What this task involves. What is the number of lines containing the string "wide"? Answer with the number only.

Supplied records.

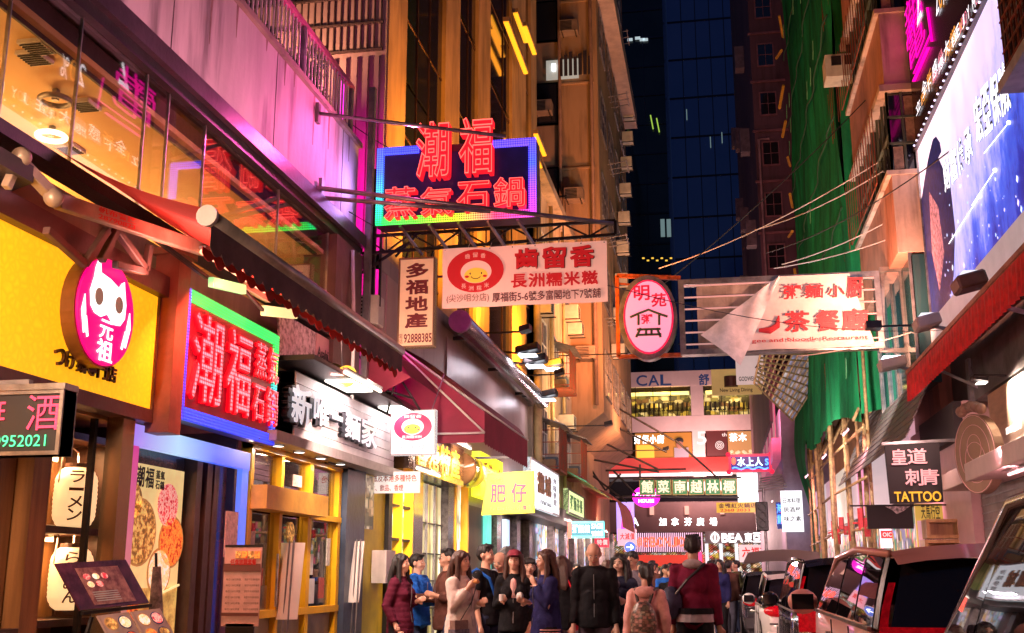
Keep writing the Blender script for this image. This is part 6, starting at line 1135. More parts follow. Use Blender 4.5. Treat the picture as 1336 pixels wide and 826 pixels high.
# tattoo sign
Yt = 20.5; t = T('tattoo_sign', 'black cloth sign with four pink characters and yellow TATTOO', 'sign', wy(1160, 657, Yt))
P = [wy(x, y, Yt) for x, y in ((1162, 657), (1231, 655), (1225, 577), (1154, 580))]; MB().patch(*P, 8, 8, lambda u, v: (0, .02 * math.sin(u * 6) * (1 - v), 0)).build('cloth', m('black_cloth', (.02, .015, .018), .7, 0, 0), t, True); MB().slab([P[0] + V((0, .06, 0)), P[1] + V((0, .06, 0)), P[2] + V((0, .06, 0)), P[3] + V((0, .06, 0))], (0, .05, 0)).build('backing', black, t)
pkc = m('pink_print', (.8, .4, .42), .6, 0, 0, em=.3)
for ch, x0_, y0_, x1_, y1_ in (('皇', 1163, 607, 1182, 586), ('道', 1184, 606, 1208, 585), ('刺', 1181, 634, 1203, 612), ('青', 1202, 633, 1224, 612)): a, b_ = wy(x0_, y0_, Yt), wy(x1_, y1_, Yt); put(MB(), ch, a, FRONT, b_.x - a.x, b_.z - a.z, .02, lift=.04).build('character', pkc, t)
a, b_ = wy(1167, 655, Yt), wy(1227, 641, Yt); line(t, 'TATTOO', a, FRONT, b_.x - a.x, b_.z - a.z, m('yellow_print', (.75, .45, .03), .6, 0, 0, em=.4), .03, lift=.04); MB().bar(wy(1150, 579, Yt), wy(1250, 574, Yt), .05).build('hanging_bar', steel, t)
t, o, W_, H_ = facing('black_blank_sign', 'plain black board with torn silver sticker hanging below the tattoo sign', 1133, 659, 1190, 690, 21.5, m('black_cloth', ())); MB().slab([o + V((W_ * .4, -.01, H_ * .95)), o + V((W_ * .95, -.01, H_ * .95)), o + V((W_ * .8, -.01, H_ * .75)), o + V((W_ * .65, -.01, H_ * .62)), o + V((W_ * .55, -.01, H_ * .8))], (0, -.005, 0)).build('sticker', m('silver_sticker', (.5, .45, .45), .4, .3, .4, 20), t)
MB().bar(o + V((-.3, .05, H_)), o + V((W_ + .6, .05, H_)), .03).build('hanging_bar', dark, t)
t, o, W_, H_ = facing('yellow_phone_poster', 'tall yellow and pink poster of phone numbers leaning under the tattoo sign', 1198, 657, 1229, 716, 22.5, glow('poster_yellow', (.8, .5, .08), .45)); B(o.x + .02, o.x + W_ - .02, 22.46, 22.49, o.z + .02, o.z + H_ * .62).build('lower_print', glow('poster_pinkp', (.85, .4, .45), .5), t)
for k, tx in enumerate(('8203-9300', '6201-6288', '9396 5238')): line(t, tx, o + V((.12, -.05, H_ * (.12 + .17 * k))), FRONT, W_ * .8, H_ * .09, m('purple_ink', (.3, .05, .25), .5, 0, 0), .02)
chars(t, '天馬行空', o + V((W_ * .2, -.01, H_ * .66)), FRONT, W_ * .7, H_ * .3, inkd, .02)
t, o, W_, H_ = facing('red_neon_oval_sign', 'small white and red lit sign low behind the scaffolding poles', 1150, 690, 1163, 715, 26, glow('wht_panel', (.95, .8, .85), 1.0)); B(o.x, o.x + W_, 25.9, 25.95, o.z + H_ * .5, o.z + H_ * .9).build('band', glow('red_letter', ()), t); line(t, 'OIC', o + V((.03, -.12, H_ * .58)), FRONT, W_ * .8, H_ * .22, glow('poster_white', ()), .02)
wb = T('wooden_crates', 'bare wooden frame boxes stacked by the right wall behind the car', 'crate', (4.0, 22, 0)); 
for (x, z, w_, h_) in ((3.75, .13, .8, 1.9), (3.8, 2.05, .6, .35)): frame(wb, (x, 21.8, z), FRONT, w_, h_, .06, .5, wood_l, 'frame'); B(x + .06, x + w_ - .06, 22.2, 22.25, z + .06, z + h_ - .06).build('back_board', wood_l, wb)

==

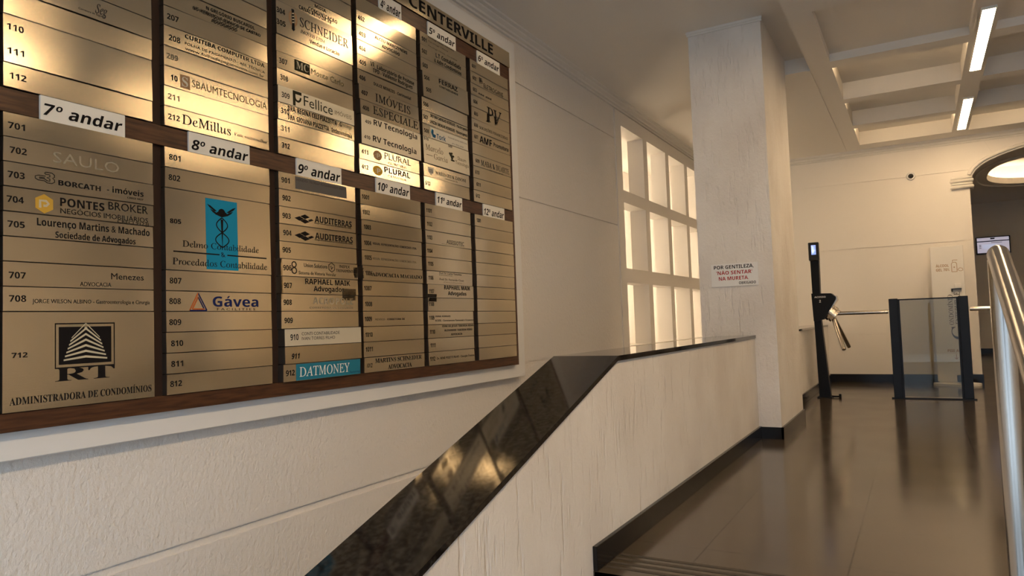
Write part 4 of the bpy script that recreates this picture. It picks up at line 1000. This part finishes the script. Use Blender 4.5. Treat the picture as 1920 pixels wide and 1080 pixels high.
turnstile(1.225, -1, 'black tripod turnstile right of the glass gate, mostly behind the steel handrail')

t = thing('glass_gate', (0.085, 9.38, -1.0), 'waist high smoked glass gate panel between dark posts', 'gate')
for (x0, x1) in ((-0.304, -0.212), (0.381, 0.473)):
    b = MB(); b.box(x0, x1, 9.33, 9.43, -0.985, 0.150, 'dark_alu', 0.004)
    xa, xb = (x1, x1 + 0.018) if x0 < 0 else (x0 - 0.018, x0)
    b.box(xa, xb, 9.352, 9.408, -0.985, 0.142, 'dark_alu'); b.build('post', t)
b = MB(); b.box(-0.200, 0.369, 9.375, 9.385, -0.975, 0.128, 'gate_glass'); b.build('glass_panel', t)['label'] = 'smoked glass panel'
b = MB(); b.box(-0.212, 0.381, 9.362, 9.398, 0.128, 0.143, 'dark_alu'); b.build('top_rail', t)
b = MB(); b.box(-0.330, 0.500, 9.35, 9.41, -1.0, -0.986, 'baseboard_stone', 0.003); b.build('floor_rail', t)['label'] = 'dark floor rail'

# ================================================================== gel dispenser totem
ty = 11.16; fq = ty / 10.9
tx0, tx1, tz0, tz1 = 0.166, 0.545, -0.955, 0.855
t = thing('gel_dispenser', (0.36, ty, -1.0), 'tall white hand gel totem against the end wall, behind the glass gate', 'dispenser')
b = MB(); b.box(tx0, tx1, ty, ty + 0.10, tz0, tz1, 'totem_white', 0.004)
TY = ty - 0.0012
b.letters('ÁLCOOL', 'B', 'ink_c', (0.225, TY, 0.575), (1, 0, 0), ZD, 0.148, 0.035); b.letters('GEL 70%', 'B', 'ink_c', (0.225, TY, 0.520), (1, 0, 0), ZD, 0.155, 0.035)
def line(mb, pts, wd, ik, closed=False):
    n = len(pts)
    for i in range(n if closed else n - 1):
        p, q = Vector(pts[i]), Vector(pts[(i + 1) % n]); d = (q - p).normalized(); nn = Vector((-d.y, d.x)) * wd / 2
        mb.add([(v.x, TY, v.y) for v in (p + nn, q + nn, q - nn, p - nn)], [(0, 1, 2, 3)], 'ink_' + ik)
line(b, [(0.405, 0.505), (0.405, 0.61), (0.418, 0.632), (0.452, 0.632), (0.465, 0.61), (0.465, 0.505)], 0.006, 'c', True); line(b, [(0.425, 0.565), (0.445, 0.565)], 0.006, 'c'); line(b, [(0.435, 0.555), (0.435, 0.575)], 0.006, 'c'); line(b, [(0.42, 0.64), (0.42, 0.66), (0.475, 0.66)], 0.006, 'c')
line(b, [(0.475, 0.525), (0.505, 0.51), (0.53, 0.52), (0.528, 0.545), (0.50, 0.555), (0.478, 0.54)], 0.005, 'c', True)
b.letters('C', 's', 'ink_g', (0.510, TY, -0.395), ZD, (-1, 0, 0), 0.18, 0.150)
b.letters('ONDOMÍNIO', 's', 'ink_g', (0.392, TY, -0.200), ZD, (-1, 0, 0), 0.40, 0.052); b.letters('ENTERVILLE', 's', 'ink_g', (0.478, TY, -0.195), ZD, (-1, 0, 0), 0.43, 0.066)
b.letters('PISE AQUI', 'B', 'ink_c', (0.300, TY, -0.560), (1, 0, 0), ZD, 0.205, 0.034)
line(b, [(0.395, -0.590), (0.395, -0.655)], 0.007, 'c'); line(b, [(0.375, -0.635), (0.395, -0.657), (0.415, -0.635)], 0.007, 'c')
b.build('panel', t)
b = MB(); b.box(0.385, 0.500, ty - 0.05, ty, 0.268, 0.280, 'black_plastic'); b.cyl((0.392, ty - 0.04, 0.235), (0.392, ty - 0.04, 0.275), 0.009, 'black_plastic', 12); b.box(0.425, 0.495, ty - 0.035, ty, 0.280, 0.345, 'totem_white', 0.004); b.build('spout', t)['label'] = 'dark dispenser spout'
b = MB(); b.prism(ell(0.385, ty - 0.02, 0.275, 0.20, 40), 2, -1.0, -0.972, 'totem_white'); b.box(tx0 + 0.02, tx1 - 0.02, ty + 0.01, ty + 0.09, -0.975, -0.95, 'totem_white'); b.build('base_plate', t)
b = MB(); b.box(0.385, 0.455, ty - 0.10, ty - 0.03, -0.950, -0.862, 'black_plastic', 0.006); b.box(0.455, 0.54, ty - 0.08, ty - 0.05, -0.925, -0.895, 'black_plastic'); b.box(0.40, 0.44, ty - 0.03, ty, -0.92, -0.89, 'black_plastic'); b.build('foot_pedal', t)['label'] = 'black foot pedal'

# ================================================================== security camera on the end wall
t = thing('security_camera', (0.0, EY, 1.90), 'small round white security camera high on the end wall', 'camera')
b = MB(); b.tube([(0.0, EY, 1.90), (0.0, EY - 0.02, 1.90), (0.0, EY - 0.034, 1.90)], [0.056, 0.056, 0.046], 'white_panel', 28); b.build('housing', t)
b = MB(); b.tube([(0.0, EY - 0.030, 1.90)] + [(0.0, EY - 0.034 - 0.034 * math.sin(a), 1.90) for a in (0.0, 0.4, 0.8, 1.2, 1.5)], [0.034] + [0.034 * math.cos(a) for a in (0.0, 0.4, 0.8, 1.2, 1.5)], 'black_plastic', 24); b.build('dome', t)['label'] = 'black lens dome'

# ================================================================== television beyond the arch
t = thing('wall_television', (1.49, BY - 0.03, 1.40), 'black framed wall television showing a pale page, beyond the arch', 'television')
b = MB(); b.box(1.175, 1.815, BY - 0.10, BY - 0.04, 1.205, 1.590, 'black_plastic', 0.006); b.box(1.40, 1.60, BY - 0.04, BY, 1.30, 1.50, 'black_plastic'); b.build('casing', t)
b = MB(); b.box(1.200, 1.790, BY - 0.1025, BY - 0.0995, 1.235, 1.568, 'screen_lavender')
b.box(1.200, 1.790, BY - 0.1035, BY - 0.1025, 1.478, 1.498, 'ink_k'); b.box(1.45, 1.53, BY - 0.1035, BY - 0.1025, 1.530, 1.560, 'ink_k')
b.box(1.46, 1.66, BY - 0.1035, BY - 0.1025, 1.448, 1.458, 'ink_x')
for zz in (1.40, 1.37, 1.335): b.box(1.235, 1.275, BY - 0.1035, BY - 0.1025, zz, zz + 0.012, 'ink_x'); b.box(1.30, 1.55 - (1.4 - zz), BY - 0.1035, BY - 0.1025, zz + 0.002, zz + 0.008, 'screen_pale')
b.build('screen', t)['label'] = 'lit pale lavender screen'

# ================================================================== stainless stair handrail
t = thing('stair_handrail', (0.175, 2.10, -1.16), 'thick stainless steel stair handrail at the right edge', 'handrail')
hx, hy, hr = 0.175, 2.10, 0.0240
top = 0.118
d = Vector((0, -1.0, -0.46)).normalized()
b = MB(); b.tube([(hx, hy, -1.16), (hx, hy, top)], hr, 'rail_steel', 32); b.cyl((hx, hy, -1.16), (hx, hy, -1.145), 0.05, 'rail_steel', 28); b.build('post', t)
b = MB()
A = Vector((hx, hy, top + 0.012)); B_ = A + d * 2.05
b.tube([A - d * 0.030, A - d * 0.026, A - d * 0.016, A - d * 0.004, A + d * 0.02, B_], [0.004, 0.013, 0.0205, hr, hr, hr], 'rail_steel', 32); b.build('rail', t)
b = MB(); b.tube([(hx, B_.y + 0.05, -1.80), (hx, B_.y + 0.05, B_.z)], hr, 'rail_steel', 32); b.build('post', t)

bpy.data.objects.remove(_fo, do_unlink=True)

Answer for the task. 2